Was Stalin negotiating with the Western Allies in good faith in 1939? I doubt it. Leave aside the fact that Stalin had contemplated an accommodation with Hitler as early as 1936 during the Spanish Civil War, the fact that there was a history of German-Soviet cooperation dating to the 1920s, when the Soviets allowed the German army to train on Soviet territory to evade the restrictions of the Treaty of Versailles, and the fact that German and Soviet intelligence and espionage services began cooperating and sharing information as early as 1937. Stalin's
sine qua non for an alliance with Britain and France was that Poland give the Red Army transit rights across Polish territory to engage the German Army, and he knew very well that that was a condition that the Polish government could never agree to. This reluctance by the Polish government to allow Soviet troops into their territory, far from being the obstinate ineptitude that Shirer portrays it as, was entirely rational. The Poles were in an impossible situation in 1938 and 1939. Their only legitimate hope to defend against German aggression was to get help from the Soviets, but they knew that Soviet help would inevitably mean Soviet domination. Shirer never mentions that the Red Army was at the gates of Warsaw during the Soviet-Polish war of 1919-1921 (Stalin was one of its commanders during that war) and that only a miracle comparable to that of the Battle of the Marne prevented them from taking the city, nor does he acknowledge that the Soviet domination that the Poles feared actually happened after World War II. And remember that almost half of inter-war Poland was territory formerly belonging to the Russian Empire. The Polish government knew that their position was impossible, and they chose to deal with their predicament with dignity: they refused to cave in to German bullying, and they refused to hand their country over voluntarily to the Soviets. It was stubbornness, I suppose, but it was a noble stubbornness, regardless of what Shirer says. An alliance with Stalin would have meant British and French complicity in Soviet aggression against Poland, Romania, Estonia, Latvia, and Lithuania.

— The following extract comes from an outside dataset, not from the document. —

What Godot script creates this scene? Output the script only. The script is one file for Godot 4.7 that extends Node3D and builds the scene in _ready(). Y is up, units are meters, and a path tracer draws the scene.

It was one thing for Britain to agree to this when it was a fait accompli, as it was by the time of the Yalta conference in 1945. It was quite another for them to do so in 1939. A British government that agreed to such an alliance would have fallen, and it would have deserved to do so.
Shirer's basic problem is that he doesn't regard Stalin and the Soviet regime as being evils on the same plane as Hitler and the Nazi regime. It doesn't make a whole lot of sense to try to determine which was the more evil, but it is unquestionable that both were directly responsible for the intentional infliction of huge amounts of death and human suffering. It is perfectly natural that any government not evil would have shrunk in the late 1930s from allying with either regime, and Shirer's refusal to understand that renders him obnoxious and his book tendentious.
(I am too lazy to quote from
The Rise and Fall of the Third Reich in support of my arguments, but see the chapters "The Turn of Poland" and "The Nazi-Soviet Pact".)